● **What to work on**
Only the lines from the start of the material through the line containing "COL = SC.collection" are to be extracted, exactly as they appear.

● **Data**

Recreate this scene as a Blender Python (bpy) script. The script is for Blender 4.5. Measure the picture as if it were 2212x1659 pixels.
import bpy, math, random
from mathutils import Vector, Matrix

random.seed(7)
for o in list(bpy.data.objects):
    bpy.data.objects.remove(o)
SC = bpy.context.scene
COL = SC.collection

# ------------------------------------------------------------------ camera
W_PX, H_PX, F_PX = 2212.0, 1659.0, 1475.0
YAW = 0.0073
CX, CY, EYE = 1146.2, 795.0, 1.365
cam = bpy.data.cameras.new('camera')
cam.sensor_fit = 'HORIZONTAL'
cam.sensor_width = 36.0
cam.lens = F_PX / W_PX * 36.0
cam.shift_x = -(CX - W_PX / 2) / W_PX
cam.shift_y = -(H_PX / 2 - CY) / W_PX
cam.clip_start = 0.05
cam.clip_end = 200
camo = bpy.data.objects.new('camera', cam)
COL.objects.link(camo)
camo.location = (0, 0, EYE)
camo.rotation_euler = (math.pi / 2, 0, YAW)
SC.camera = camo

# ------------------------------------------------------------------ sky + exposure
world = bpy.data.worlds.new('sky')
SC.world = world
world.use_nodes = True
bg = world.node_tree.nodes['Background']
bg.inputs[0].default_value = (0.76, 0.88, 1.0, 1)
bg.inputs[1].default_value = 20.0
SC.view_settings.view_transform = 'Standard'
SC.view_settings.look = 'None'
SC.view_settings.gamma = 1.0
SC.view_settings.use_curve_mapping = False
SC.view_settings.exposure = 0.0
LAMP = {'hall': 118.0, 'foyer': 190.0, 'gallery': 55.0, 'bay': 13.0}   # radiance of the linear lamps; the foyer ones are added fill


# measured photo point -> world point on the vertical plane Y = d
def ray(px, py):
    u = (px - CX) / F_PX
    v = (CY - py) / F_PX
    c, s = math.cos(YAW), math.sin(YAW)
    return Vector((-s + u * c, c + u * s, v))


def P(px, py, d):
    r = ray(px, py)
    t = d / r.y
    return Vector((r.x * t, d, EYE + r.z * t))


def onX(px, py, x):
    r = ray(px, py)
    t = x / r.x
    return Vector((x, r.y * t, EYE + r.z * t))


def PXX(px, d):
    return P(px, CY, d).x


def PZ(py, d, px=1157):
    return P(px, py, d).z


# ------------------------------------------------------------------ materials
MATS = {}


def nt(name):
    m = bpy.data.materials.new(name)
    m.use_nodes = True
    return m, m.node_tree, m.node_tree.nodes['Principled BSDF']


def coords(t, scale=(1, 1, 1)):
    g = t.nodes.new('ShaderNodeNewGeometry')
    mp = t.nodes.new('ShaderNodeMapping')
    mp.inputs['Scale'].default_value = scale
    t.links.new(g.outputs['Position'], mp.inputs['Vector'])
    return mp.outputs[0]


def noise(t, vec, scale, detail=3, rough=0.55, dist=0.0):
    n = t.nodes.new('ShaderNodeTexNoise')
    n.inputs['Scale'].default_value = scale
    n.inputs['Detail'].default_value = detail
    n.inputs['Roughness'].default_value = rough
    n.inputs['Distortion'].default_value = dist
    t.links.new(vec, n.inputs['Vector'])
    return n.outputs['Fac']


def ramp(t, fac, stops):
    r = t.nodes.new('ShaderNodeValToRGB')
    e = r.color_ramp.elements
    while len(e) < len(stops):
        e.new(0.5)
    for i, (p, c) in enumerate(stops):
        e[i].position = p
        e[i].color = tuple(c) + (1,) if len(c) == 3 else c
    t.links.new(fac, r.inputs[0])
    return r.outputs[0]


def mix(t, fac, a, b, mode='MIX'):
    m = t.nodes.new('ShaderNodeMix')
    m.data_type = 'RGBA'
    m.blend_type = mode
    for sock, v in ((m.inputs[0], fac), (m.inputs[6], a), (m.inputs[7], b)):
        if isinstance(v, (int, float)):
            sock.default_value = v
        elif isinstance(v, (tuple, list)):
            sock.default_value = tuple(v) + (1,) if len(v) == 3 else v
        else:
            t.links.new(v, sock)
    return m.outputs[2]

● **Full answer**
Recreate this scene as a Blender Python (bpy) script. The script is for Blender 4.5. Measure the picture as if it were 2212x1659 pixels.
import bpy, math, random
from mathutils import Vector, Matrix

random.seed(7)
for o in list(bpy.data.objects):
    bpy.data.objects.remove(o)
SC = bpy.context.scene
COL = SC.collection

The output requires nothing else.